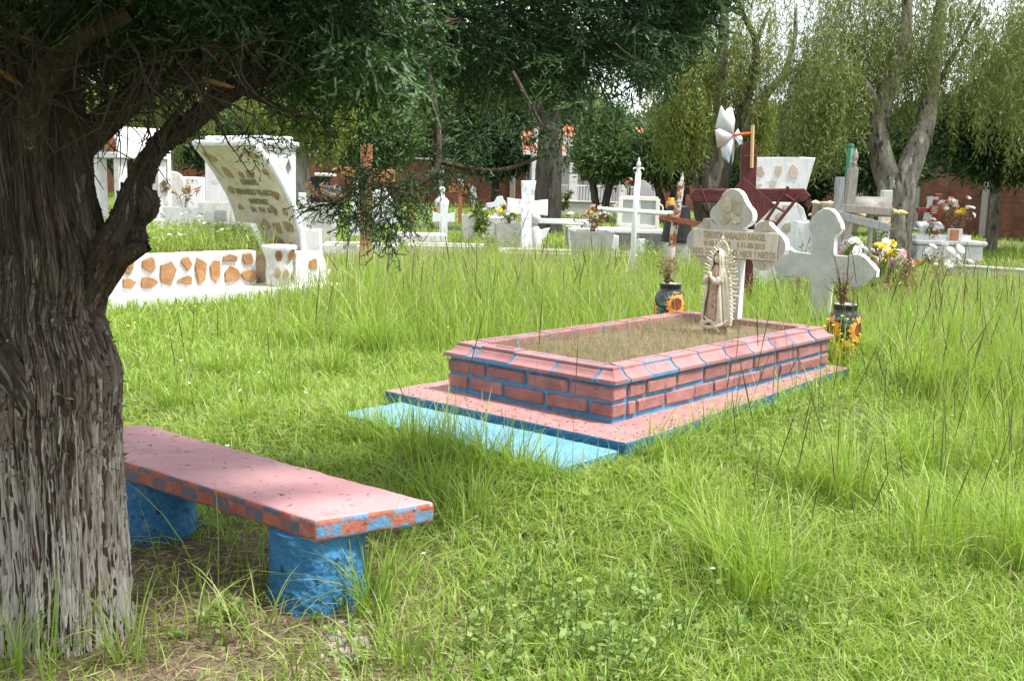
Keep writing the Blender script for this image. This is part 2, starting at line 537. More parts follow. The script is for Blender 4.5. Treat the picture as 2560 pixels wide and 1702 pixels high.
MT['concrete_lt'] = mat('pale_concrete', (0.38, 0.375, 0.36), (0.49, 0.485, 0.47), 9, 0.9, 0.6, 60, [((0.34, 0.33, 0.31), 30, 0.68, 0.04), ((0.46, 0.45, 0.42), 6, 0.64, 0.06)])
MT['redwood'] = mat('dark_red_wood', (0.075, 0.017, 0.018), (0.135, 0.032, 0.031), 10, 0.6, 0.5, 30, [((0.045, 0.012, 0.012), 9, 0.62, 0.05)], stretch=(0.5, 3, 3))
MT['redwood_v'] = mat('dark_red_wood_upright', (0.08, 0.018, 0.019), (0.14, 0.034, 0.032), 10, 0.6, 0.5, 30, [((0.05, 0.012, 0.012), 9, 0.62, 0.05)], stretch=(3, 3, 0.4))
MT['greywood'] = mat('weathered_grey_wood', (0.22, 0.20, 0.175), (0.34, 0.315, 0.28), 12, 0.85, 0.5, 40, stretch=(3, 3, 0.6))
MT['greysteel'] = mat('grey_weathered_board', (0.20, 0.205, 0.21), (0.33, 0.335, 0.345), 14, 0.6, 0.3, 40, stretch=(3, 3, 0.5))
MT['tanlog'] = mat('peeled_tan_wood', (0.50, 0.35, 0.16), (0.62, 0.47, 0.26), 14, 0.7, 0.4, 40)
MT['bark_log'] = mat('log_bark', (0.16, 0.12, 0.08), (0.30, 0.23, 0.15), 14, 0.9, 0.7, 30, stretch=(1, 1, 3))
MT['ironwhite'] = mat('white_iron_paint', (0.78, 0.79, 0.81), (0.83, 0.84, 0.86), 8, 0.45, 0.1, 50, [((0.28, 0.15, 0.08), 20, 0.735, 0.015), ((0.35, 0.33, 0.31), 45, 0.745, 0.02)], spec=0.5)
MT['ironcream'] = mat('rust_streaked_cream_iron', (0.68, 0.66, 0.58), (0.76, 0.74, 0.68), 8, 0.5, 0.1, 50, [((0.36, 0.18, 0.07), 7, 0.665, 0.05)], spec=0.5)
MT['glass'] = mat('dusty_glass', (0.36, 0.38, 0.38), (0.46, 0.48, 0.47), 3, 0.18, spec=0.6)
MT['rust'] = mat('flaking_rust', (0.19, 0.06, 0.025), (0.34, 0.13, 0.055), 12, 0.9, 0.8, 50, [((0.60, 0.56, 0.50), 11, 0.485, 0.03), ((0.10, 0.04, 0.02), 16, 0.63, 0.04)])
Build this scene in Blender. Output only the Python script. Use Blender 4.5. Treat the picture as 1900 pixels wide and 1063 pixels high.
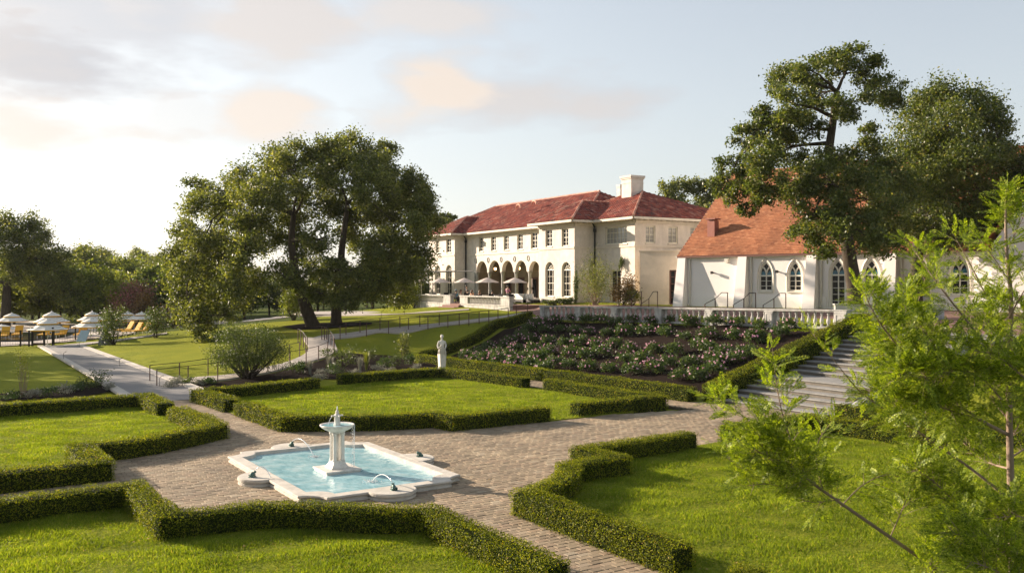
import bpy, bmesh, math, random
import numpy as np
from mathutils import Vector, Matrix, noise
for o in list(bpy.data.objects): bpy.data.objects.remove(o)
SC = bpy.context.scene; COL = SC.collection
R = math.radians
# ------------------------------------------------------------------ camera, world, sun
FPX, CH, HZ = 1667.0, 5.0, 525.0            # focal length in photo pixels, eye height, horizon row
cam = bpy.data.cameras.new('camera'); co = bpy.data.objects.new('camera', cam); COL.objects.link(co)
co.location = (0, 0, CH); co.rotation_euler = (R(90), 0, 0)
cam.sensor_width = 36; cam.lens = FPX*36/1900; cam.shift_y = -(531.5-HZ)/1900
cam.clip_start = .05; cam.clip_end = 6000
cam.dof.use_dof = True; cam.dof.focus_distance = 34; cam.dof.aperture_fstop = 11
SC.camera = co
SUN_EL, SUN_AZ = R(17), math.atan2(-.88, .475)     # azimuth clockwise from +Y
world = bpy.data.worlds.new('World'); SC.world = world; world.use_nodes = True
nt = world.node_tree; nt.nodes.clear(); N = nt.nodes.new; LK = nt.links.new
def mathn(tree, op, a, b=None, c=None, clamp=False):
    n = tree.nodes.new('ShaderNodeMath'); n.operation = op; n.use_clamp = clamp
    for i, v in enumerate((a, b, c)):
        if v is None: continue
        if isinstance(v, (int, float)): n.inputs[i].default_value = v
        else: tree.links.new(v, n.inputs[i])
    return n.outputs[0]
sky = N('ShaderNodeTexSky'); sky.sky_type = 'NISHITA'; sky.sun_disc = False
sky.sun_elevation = SUN_EL; sky.sun_rotation = SUN_AZ; sky.air_density = 1.0; sky.dust_density = 1.5; sky.ozone_density = 1.0
tc = N('ShaderNodeTexCoord'); sep = N('ShaderNodeSeparateXYZ'); LK(tc.outputs['Generated'], sep.inputs[0])
# soft low clouds: blobs at fixed directions (azimuth, elevation) broken up by noise
den = mathn(nt, 'MAXIMUM', sep.outputs[1], .05)
def clouds():
    nz = N('ShaderNodeTexNoise'); nz.inputs['Scale'].default_value = 5.5; nz.inputs['Detail'].default_value = 9; nz.inputs['Roughness'].default_value = .55
    mp = N('ShaderNodeMapping'); mp.inputs['Scale'].default_value = (1, 1, 3.2); LK(tc.outputs['Generated'], mp.inputs[0]); LK(mp.outputs[0], nz.inputs['Vector'])
    wn = mathn(nt, 'SUBTRACT', nz.outputs[0], .5)
    tot = None; warm = None
    for (px, py, sx, sy, amp, w) in CLOUDS:
        d = Vector(((px-950)/FPX, 1, (HZ-py)/FPX)).normalized()
        az = math.atan2(d.x, d.y); el = math.asin(d.z)
        hyp = mathn(nt, 'ARCTAN2', sep.outputs[0], sep.outputs[1])
        el_ = mathn(nt, 'ARCSINE', sep.outputs[2])
        u = mathn(nt, 'MULTIPLY', mathn(nt, 'SUBTRACT', hyp, az), FPX/sx)
        v = mathn(nt, 'MULTIPLY', mathn(nt, 'SUBTRACT', el_, el), FPX/sy)
        r2 = mathn(nt, 'ADD', mathn(nt, 'MULTIPLY', u, u), mathn(nt, 'MULTIPLY', v, v))
        g = mathn(nt, 'SUBTRACT', 1.0, mathn(nt, 'SQRT', r2))
        g = mathn(nt, 'MULTIPLY', mathn(nt, 'ADD', g, mathn(nt, 'MULTIPLY', wn, 2.6)), 1.7)
        g = mathn(nt, 'MULTIPLY', mathn(nt, 'SMOOTH_MIN', mathn(nt, 'MAXIMUM', g, 0.0), 1.0, .3), amp)
        tot = g if tot is None else mathn(nt, 'MAXIMUM', tot, g)
        ww = mathn(nt, 'MULTIPLY', g, w); warm = ww if warm is None else mathn(nt, 'MAXIMUM', warm, ww)
    return tot, warm
CLOUDS = [(830, 160, 170, 80, .85, 1.0), (950, 185, 260, 95, .8, .35), (500, 205, 105, 60, .75, 1.0), (330, 215, 110, 50, .35, .9),
          (500, 40, 220, 90, .75, .55), (250, 20, 420, 120, .7, .05), (60, 125, 260, 90, .95, 0.0), (60, 250, 230, 80, .75, .8),
          (800, 20, 240, 60, .6, .9), (-300, 150, 420, 150, .7, .4), (2500, 60, 420, 90, .6, .4), (1500, -300, 700, 160, .5, .3), (3600, 100, 600, 120, .6, .3)]
tot, warm = clouds()
ccol = N('ShaderNodeMixRGB'); ccol.inputs[1].default_value = (2.0, 1.98, 2.08, 1); ccol.inputs[2].default_value = (3.2, 2.6, 2.1, 1)
LK(mathn(nt, 'MULTIPLY', warm, 1.3, clamp=True), ccol.inputs[0])
mx = N('ShaderNodeMixRGB'); LK(mathn(nt, 'MULTIPLY', tot, .85, clamp=True), mx.inputs[0]); LK(ccol.outputs[0], mx.inputs[2])
hs = N('ShaderNodeHueSaturation'); hs.inputs['Saturation'].default_value = .55; LK(sky.outputs[0], hs.inputs['Color']); 
hz1 = N('ShaderNodeVectorMath'); hz1.operation = 'MULTIPLY_ADD'; LK(hs.outputs[0], hz1.inputs[0]); hz1.inputs[1].default_value = (.125,)*3; hz1.inputs[2].default_value = (1, 1, 1)     # tone curve compresses bright sky values to even out the glare
hz2 = N('ShaderNodeVectorMath'); hz2.operation = 'DIVIDE'; LK(hs.outputs[0], hz2.inputs[0]); LK(hz1.outputs[0], hz2.inputs[1]); LK(hz2.outputs[0], mx.inputs[1])
bg = N('ShaderNodeBackground'); bg.inputs[1].default_value = .122; LK(mx.outputs[0], bg.inputs[0])
wo = N('ShaderNodeOutputWorld'); LK(bg.outputs[0], wo.inputs[0])
sl = bpy.data.lights.new('sun', 'SUN'); sl.energy = 4.9; sl.angle = R(.6); sl.color = (1.0, .83, .66)
so = bpy.data.objects.new('sun', sl); COL.objects.link(so)
sd = Vector((math.sin(SUN_AZ)*math.cos(SUN_EL), math.cos(SUN_AZ)*math.cos(SUN_EL), math.sin(SUN_EL)))
so.rotation_euler = sd.to_track_quat('Z', 'Y').to_euler(); so.location = (-60, 40, 60)
SC.view_settings.view_transform = 'Standard'; SC.view_settings.look = 'None'; SC.view_settings.gamma = 1; SC.view_settings.use_curve_mapping = False
SC.view_settings.exposure = 1.34
SC.cycles.max_bounces = 6; SC.cycles.diffuse_bounces = 3; SC.cycles.transparent_max_bounces = 6; SC.cycles.transmission_bounces = 4
try: SC.cycles.use_adaptive_sampling = True
except Exception: pass

# ------------------------------------------------------------------ helpers
def W(x, y, z=0.0):                       # world point on height z seen at photo pixel (x, y)
    Y = FPX*(CH-z)/(y-HZ); return Vector(((x-950)*Y/FPX, Y, z))
def at(x, y, Y):                          # world point at distance Y seen at photo pixel
    return Vector(((x-950)*Y/FPX, Y, CH+(HZ-y)*Y/FPX))
_n = math.hypot(1090, 1667); AX = Vector((-1090/_n, 1667/_n, 0)); BX = Vector((AX.y, -AX.x, 0))
FC = Vector((-4.582, 24.020, 0))
def G(a, b, z=0.0): p = FC+AX*a+BX*b; return Vector((p.x, p.y, z))
GANG = math.atan2(BX.y, BX.x)

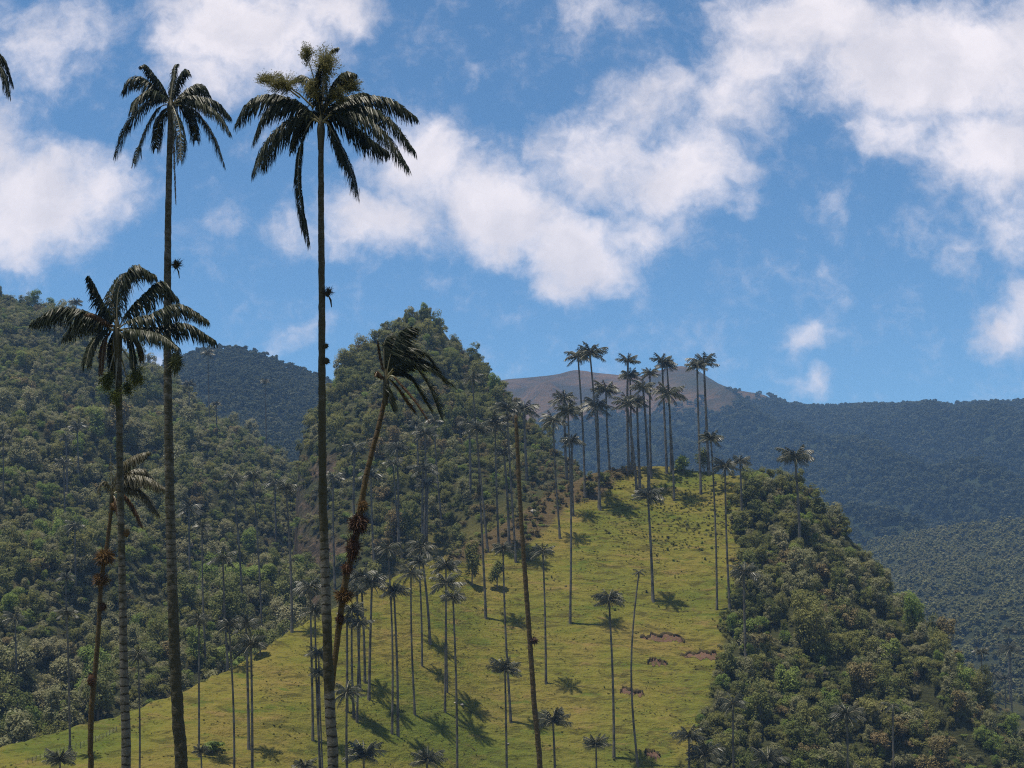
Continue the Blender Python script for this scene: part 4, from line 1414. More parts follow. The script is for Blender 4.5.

----------

◆ **Task**
Every line from the top of the material above through the line with "16, 0.63, 0.04)])" should be duplicated exactly, please; leave out the pictures.

◆ **Task output**
Keep writing the Blender script for this image. This is part 2, starting at line 537. More parts follow. The script is for Blender 4.5. Treat the picture as 2560 pixels wide and 1702 pixels high.
MT['concrete_lt'] = mat('pale_concrete', (0.38, 0.375, 0.36), (0.49, 0.485, 0.47), 9, 0.9, 0.6, 60, [((0.34, 0.33, 0.31), 30, 0.68, 0.04), ((0.46, 0.45, 0.42), 6, 0.64, 0.06)])
MT['redwood'] = mat('dark_red_wood', (0.075, 0.017, 0.018), (0.135, 0.032, 0.031), 10, 0.6, 0.5, 30, [((0.045, 0.012, 0.012), 9, 0.62, 0.05)], stretch=(0.5, 3, 3))
MT['redwood_v'] = mat('dark_red_wood_upright', (0.08, 0.018, 0.019), (0.14, 0.034, 0.032), 10, 0.6, 0.5, 30, [((0.05, 0.012, 0.012), 9, 0.62, 0.05)], stretch=(3, 3, 0.4))
MT['greywood'] = mat('weathered_grey_wood', (0.22, 0.20, 0.175), (0.34, 0.315, 0.28), 12, 0.85, 0.5, 40, stretch=(3, 3, 0.6))
MT['greysteel'] = mat('grey_weathered_board', (0.20, 0.205, 0.21), (0.33, 0.335, 0.345), 14, 0.6, 0.3, 40, stretch=(3, 3, 0.5))
MT['tanlog'] = mat('peeled_tan_wood', (0.50, 0.35, 0.16), (0.62, 0.47, 0.26), 14, 0.7, 0.4, 40)
MT['bark_log'] = mat('log_bark', (0.16, 0.12, 0.08), (0.30, 0.23, 0.15), 14, 0.9, 0.7, 30, stretch=(1, 1, 3))
MT['ironwhite'] = mat('white_iron_paint', (0.78, 0.79, 0.81), (0.83, 0.84, 0.86), 8, 0.45, 0.1, 50, [((0.28, 0.15, 0.08), 20, 0.735, 0.015), ((0.35, 0.33, 0.31), 45, 0.745, 0.02)], spec=0.5)
MT['ironcream'] = mat('rust_streaked_cream_iron', (0.68, 0.66, 0.58), (0.76, 0.74, 0.68), 8, 0.5, 0.1, 50, [((0.36, 0.18, 0.07), 7, 0.665, 0.05)], spec=0.5)
MT['glass'] = mat('dusty_glass', (0.36, 0.38, 0.38), (0.46, 0.48, 0.47), 3, 0.18, spec=0.6)
MT['rust'] = mat('flaking_rust', (0.19, 0.06, 0.025), (0.34, 0.13, 0.055), 12, 0.9, 0.8, 50, [((0.60, 0.56, 0.50), 11, 0.485, 0.03), ((0.10, 0.04, 0.02), 16, 0.63, 0.04)])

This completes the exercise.